§ **EXERCISE AIM**:
Exactly the lines from the opening of the records through the line containing "random.seed(7)" should be copied, with both included.

§ **TASK DATA**:
[BEGIN]

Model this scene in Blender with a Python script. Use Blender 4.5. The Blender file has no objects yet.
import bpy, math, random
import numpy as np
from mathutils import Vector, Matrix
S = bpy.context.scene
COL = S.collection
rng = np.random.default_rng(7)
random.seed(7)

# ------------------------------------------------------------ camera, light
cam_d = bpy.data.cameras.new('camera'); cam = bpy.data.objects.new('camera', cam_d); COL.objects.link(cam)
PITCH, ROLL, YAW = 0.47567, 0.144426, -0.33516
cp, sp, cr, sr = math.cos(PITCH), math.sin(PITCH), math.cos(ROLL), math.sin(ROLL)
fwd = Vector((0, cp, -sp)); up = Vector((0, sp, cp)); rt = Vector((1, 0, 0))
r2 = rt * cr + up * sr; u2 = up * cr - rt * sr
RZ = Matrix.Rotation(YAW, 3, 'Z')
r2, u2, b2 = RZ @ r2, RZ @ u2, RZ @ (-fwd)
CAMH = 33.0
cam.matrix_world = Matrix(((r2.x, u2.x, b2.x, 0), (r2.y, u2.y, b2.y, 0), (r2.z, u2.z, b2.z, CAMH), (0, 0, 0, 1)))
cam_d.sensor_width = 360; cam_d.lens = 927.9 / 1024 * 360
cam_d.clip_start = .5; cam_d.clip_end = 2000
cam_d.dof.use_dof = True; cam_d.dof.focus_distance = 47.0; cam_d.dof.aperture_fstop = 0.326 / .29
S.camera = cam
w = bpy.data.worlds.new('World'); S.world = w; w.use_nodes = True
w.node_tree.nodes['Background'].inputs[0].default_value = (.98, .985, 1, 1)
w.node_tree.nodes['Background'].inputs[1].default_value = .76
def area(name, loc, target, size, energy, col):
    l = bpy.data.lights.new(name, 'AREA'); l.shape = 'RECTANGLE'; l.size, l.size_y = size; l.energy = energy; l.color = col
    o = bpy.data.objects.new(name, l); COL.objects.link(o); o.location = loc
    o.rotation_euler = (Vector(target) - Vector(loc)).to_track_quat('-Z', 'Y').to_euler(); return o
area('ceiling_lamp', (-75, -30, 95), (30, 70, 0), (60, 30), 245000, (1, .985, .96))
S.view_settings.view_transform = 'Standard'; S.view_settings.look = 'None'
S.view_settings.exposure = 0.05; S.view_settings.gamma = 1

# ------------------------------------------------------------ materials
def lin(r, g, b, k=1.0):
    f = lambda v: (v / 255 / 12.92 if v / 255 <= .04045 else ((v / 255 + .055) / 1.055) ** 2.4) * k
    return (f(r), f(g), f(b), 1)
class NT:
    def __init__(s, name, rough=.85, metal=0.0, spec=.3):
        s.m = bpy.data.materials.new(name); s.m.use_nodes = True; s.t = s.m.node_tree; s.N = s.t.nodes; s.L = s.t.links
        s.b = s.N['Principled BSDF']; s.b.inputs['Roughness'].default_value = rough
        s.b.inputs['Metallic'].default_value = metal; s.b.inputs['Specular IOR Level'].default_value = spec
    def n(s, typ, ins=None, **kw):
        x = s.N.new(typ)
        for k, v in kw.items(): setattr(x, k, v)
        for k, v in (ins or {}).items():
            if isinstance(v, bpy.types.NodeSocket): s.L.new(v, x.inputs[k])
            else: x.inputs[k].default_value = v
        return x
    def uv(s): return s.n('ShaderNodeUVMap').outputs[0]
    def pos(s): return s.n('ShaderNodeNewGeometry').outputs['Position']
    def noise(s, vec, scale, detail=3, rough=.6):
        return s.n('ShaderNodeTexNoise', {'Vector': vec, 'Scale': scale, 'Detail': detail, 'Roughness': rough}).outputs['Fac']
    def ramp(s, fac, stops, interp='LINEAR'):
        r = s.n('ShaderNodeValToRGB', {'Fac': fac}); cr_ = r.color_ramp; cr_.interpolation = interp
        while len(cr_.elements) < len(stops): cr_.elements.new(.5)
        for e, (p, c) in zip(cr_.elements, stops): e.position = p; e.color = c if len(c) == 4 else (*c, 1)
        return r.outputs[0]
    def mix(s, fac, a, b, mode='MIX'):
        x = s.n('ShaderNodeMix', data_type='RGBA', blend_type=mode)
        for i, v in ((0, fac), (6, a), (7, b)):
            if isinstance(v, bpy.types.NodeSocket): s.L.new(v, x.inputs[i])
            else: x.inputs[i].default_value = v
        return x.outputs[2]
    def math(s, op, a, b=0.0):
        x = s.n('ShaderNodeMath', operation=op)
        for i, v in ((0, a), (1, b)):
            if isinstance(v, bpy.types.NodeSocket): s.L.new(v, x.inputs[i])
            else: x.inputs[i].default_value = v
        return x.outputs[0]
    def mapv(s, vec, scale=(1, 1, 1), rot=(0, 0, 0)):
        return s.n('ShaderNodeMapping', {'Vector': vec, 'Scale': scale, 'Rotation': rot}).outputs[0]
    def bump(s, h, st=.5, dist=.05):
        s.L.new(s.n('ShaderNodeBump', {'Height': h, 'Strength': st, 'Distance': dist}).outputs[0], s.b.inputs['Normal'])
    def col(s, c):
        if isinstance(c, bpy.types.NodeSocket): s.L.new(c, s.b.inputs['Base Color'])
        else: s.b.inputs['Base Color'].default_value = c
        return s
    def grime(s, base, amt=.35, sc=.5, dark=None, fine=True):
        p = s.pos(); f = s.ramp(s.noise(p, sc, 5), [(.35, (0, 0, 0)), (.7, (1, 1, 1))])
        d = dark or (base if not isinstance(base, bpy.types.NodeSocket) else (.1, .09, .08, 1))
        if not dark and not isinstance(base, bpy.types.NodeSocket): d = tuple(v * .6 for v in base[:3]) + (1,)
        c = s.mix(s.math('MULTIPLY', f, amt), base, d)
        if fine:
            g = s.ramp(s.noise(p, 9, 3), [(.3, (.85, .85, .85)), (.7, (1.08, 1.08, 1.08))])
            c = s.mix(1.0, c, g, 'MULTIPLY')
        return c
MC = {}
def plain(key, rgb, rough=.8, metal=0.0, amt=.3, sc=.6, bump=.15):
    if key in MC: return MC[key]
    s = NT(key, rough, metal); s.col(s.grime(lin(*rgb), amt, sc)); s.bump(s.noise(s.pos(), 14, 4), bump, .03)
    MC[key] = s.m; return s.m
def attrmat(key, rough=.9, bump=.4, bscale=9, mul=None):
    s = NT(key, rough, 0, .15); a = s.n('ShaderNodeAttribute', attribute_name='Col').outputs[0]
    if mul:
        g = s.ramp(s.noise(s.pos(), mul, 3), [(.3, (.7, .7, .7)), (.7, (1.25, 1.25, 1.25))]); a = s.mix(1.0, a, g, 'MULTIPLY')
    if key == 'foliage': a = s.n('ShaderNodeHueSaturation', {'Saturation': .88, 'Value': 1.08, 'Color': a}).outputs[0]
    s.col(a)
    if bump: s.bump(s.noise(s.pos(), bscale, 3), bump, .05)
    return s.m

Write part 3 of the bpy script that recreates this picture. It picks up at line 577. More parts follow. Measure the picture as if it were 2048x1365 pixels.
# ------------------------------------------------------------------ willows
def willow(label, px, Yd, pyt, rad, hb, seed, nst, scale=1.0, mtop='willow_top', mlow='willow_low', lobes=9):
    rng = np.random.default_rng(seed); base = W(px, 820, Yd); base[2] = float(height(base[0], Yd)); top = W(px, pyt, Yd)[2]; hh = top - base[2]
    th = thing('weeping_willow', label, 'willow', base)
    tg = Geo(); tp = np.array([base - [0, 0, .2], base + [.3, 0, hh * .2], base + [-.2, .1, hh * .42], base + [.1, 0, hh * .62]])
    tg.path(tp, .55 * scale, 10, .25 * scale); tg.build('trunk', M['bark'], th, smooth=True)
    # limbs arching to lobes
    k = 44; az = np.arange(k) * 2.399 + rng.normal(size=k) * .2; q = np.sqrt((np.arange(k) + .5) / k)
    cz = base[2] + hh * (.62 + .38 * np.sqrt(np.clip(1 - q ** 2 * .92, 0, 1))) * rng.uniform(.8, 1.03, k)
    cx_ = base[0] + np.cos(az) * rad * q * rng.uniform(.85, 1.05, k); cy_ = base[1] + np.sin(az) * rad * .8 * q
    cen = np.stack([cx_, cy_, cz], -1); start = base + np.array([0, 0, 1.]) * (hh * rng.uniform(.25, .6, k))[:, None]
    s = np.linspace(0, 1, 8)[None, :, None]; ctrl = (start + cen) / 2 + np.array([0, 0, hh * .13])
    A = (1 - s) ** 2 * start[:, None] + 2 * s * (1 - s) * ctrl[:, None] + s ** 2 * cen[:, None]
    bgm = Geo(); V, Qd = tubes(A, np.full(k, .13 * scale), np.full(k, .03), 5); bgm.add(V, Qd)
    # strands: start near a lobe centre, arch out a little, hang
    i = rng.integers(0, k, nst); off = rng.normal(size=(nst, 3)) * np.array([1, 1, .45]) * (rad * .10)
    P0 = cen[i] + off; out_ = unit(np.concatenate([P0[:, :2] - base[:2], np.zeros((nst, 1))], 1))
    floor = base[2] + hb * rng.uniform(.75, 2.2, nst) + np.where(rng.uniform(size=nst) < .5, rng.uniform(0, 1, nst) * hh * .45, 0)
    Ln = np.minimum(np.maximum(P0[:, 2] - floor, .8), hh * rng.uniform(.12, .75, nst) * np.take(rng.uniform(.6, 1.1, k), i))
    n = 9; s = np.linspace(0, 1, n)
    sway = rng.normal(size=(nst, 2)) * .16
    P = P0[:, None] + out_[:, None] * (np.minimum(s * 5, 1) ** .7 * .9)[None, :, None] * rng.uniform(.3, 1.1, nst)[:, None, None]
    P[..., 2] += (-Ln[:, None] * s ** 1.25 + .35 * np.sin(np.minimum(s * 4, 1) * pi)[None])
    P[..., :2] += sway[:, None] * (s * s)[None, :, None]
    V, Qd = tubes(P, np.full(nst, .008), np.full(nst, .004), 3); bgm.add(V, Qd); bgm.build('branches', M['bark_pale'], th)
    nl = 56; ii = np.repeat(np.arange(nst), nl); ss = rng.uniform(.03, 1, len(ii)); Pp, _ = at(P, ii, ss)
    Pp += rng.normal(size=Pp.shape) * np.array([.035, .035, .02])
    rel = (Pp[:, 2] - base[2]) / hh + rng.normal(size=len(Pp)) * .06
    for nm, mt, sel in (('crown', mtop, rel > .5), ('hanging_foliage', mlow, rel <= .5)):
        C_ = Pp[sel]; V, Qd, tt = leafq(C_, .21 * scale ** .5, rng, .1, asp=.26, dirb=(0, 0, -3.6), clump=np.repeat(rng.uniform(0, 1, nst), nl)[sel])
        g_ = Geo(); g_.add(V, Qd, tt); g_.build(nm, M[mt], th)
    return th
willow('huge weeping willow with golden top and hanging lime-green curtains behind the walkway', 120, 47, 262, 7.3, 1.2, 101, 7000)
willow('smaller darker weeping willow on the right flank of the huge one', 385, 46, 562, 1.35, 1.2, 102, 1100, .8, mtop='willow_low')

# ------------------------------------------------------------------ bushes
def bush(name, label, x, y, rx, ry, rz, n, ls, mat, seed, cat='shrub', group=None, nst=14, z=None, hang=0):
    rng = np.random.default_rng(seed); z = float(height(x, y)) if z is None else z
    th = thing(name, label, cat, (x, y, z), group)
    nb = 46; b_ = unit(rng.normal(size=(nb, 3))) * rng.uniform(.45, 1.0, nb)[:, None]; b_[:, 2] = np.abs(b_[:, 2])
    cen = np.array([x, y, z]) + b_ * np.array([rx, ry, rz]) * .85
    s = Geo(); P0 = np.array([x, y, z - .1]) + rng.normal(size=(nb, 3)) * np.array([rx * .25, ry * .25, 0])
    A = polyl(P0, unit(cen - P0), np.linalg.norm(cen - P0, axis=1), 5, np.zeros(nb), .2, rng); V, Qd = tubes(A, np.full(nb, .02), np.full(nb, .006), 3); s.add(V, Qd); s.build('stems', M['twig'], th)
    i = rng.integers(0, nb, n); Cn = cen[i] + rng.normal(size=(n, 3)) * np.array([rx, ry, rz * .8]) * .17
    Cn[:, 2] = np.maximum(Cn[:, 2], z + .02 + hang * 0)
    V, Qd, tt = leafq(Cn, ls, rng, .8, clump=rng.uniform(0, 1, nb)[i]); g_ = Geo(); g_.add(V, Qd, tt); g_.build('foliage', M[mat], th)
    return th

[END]

§ **RIGHT ANSWER**:
Model this scene in Blender with a Python script. Use Blender 4.5. The Blender file has no objects yet.
import bpy, math, random
import numpy as np
from mathutils import Vector, Matrix
S = bpy.context.scene
COL = S.collection
rng = np.random.default_rng(7)
random.seed(7)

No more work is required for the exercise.